REQUIREMENTS:
From the entries below, copy every line holding the word "Python".

--- INPUT MATERIAL ---

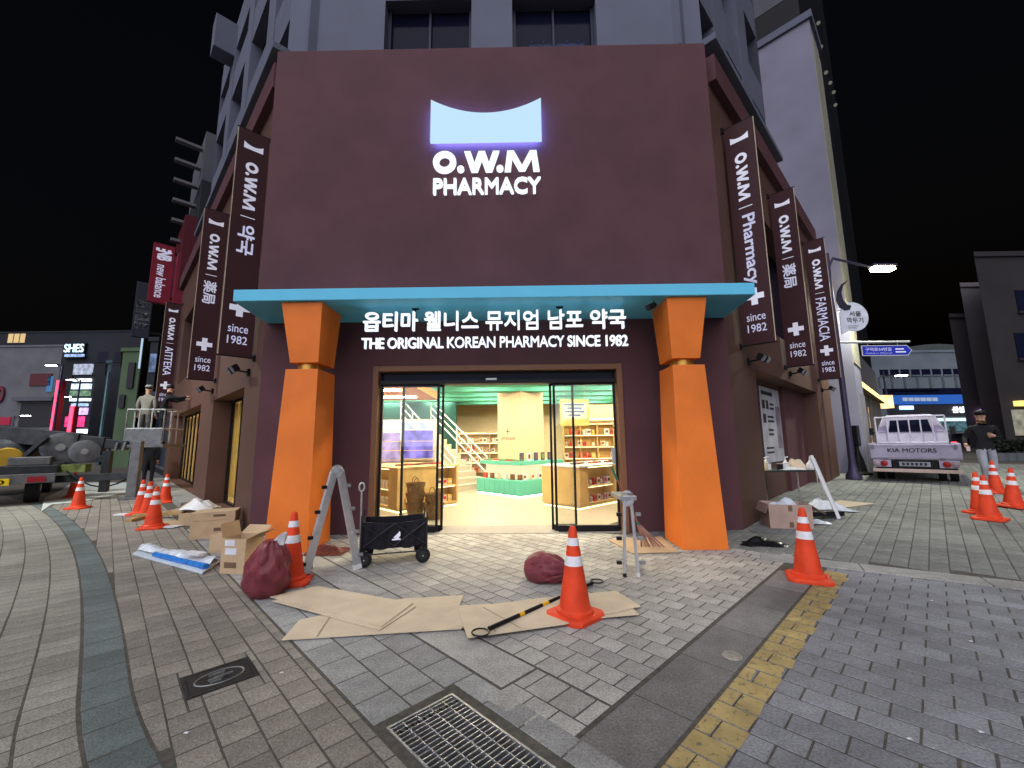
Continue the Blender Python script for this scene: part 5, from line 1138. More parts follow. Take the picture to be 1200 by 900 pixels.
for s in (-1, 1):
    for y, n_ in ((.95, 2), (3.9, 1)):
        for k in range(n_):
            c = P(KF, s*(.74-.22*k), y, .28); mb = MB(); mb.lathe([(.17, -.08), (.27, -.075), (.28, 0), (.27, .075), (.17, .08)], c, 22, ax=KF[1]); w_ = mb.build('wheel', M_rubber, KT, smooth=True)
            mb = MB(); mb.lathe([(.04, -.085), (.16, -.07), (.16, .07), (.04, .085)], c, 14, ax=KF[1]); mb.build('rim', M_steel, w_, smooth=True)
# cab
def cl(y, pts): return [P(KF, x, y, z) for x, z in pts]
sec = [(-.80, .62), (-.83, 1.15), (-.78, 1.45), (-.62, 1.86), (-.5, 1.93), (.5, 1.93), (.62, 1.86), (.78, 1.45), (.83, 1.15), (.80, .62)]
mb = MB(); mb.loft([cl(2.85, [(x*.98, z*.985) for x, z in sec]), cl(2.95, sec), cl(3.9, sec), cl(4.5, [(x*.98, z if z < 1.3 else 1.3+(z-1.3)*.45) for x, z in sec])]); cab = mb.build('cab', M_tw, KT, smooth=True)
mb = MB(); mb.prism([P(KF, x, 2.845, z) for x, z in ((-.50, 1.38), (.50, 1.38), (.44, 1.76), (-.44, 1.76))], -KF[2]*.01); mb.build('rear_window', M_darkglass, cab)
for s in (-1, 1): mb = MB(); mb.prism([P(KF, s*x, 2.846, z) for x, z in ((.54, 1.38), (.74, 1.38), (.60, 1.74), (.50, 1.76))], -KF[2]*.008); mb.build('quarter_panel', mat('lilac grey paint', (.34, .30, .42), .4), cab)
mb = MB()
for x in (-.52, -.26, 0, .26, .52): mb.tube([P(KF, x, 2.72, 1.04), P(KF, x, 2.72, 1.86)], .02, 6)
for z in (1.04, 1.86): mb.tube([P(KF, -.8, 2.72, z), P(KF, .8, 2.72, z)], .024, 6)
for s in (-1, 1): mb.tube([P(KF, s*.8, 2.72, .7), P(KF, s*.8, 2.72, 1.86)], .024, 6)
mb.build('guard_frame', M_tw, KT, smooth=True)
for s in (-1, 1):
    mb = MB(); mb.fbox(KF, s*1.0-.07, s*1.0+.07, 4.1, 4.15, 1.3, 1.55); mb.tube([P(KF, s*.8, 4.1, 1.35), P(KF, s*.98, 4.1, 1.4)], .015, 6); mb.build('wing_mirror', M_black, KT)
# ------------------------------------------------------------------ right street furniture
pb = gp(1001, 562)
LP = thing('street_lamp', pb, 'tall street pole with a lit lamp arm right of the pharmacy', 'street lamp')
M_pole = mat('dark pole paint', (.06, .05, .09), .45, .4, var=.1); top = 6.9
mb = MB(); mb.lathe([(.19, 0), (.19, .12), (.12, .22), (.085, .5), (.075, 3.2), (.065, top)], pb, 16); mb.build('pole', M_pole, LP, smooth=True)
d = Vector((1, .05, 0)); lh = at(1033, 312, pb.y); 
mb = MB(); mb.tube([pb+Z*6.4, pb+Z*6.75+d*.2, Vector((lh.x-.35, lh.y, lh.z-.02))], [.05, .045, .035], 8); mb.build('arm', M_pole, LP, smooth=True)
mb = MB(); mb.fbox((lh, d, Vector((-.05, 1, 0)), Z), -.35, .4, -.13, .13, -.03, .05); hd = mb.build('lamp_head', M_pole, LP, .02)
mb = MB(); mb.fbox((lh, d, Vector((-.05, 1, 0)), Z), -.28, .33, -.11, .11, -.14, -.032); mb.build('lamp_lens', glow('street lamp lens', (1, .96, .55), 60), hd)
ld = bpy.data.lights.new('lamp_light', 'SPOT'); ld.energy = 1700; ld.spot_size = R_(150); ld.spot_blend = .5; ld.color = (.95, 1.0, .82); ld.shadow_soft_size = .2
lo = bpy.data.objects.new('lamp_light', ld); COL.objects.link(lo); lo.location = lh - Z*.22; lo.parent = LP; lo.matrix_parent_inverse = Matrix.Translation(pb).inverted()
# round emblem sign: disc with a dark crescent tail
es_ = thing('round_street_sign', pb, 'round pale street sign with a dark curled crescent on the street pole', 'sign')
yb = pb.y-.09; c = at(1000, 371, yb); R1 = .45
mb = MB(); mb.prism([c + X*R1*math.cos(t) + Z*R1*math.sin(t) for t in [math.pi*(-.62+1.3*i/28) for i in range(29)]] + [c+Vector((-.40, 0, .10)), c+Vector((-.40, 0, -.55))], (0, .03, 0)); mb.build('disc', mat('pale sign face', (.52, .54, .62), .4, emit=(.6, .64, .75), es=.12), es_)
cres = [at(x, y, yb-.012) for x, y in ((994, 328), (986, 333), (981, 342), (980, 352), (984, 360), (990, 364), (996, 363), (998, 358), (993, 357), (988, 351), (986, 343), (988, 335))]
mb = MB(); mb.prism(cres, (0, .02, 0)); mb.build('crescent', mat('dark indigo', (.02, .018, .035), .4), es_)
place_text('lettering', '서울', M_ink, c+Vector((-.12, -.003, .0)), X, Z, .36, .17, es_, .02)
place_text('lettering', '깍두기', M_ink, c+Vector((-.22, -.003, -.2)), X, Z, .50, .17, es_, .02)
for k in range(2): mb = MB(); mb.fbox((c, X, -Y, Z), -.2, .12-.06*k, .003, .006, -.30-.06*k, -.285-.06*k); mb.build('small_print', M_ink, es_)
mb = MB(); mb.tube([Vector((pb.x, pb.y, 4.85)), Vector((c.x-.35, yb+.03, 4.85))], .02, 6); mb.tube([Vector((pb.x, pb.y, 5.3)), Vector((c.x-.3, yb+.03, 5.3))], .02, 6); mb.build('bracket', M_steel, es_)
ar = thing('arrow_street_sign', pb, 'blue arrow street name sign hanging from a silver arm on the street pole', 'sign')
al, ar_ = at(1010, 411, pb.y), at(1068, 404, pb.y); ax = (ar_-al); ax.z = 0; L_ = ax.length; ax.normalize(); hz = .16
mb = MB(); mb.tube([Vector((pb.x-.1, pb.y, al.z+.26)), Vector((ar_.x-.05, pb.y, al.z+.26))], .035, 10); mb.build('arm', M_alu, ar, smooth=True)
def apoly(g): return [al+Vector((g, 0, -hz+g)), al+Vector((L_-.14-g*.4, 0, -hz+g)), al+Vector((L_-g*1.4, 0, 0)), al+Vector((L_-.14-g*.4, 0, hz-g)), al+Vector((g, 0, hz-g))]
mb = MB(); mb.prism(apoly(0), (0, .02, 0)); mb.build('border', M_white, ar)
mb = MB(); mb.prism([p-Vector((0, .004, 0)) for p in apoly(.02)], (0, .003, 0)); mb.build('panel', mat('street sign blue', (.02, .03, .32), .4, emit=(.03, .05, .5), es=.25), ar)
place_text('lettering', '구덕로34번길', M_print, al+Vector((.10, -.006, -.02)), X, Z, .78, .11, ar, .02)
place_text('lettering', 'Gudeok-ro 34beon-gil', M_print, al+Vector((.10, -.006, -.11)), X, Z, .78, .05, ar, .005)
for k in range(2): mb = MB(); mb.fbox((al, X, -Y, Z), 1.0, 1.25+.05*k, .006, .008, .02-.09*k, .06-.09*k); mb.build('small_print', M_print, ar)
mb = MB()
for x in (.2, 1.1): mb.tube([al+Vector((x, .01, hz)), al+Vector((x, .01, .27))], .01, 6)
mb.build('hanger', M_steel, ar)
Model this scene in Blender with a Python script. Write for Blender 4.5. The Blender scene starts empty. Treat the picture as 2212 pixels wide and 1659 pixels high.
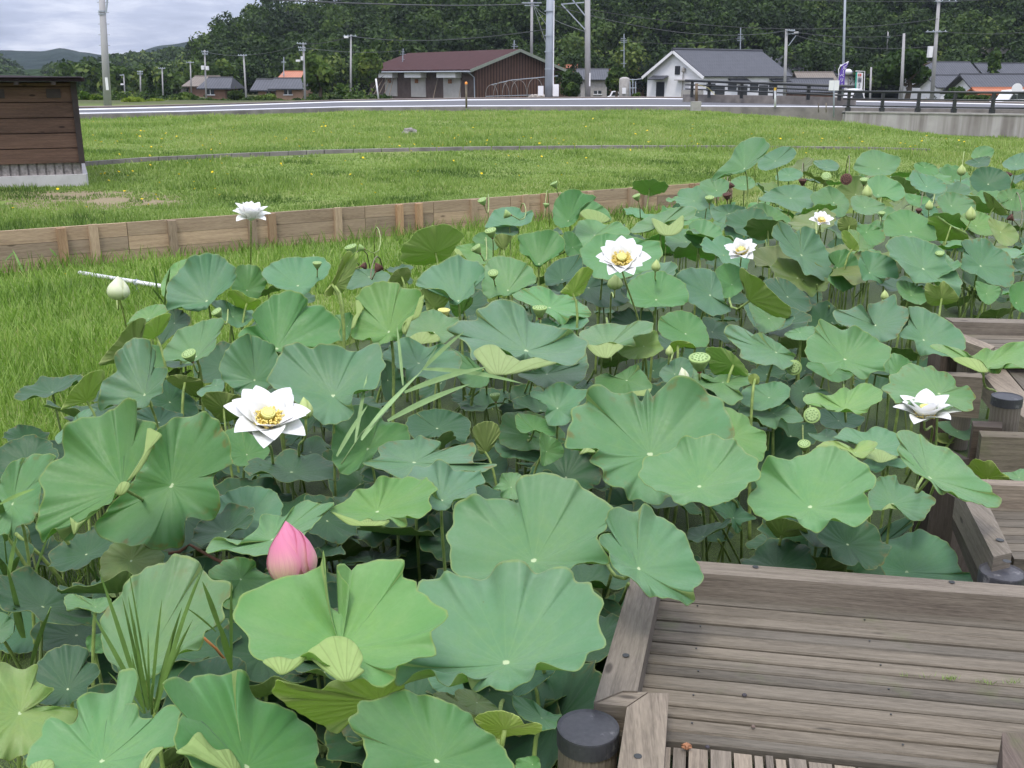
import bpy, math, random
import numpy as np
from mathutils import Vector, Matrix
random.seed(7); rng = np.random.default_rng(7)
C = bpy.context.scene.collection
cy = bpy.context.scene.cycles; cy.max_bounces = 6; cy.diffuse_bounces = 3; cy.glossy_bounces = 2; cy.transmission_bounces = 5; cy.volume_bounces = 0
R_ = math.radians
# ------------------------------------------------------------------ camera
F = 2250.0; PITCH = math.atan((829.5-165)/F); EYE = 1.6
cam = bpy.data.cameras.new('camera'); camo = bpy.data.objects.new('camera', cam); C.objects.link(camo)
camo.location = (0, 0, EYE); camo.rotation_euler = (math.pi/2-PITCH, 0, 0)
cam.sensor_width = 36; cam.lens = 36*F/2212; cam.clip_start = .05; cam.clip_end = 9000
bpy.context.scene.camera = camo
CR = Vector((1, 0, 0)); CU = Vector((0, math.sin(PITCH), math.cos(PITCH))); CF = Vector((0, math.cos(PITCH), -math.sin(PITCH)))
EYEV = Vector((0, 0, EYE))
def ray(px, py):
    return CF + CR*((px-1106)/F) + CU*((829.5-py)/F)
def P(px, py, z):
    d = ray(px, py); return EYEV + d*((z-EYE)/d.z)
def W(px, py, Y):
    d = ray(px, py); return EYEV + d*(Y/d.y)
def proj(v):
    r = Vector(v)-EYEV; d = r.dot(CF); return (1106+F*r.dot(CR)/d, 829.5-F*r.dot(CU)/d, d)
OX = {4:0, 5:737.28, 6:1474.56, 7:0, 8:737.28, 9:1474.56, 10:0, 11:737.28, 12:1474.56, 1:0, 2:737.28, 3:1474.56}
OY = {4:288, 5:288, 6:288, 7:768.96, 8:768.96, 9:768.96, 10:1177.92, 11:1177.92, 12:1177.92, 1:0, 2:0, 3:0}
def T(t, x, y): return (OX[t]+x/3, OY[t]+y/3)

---

THE OUTPUT:
Continue the Blender Python script for this scene: part 5, from line 1138. More parts follow. Take the picture to be 1200 by 900 pixels.
Model this scene in Blender with a Python script. Write for Blender 4.5. The Blender scene starts empty. Treat the picture as 2212 pixels wide and 1659 pixels high.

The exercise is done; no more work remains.